* [Set problem]:
What is the number of lines containing the word "this"? Please answer with that number and nothing more.

begin Task inputs

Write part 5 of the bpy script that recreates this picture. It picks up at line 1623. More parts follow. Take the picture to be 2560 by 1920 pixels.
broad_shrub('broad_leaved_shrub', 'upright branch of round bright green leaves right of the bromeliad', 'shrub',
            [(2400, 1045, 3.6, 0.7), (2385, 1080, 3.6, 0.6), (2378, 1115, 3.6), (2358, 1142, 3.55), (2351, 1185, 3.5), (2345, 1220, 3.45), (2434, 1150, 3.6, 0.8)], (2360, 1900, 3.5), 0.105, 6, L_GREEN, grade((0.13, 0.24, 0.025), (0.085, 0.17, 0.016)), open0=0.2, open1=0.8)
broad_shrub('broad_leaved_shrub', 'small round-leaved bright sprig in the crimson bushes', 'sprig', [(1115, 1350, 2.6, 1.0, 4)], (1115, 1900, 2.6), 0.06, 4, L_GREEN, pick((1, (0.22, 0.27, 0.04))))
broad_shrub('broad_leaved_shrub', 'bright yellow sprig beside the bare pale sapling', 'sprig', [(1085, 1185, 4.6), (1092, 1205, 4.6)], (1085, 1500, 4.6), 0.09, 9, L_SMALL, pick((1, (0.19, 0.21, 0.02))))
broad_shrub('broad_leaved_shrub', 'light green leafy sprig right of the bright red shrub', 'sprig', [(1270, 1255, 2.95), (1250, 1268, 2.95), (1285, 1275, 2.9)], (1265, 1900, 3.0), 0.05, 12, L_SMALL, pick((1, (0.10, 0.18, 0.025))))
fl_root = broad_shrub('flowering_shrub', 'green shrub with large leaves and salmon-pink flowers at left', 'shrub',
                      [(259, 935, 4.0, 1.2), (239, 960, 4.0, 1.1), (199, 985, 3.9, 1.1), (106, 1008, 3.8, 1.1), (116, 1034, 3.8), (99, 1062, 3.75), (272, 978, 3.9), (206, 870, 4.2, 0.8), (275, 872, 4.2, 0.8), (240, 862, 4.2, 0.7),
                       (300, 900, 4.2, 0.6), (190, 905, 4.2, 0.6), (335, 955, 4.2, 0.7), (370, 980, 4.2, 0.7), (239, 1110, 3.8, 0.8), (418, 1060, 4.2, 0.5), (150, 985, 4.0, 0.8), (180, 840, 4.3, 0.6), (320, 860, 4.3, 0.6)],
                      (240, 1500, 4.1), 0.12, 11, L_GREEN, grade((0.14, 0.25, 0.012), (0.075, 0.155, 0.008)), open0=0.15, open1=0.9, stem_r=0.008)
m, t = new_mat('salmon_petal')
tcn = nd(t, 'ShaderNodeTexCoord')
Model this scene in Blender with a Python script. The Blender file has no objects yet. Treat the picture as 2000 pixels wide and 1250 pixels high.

end Task inputs

* [Final answer]:
2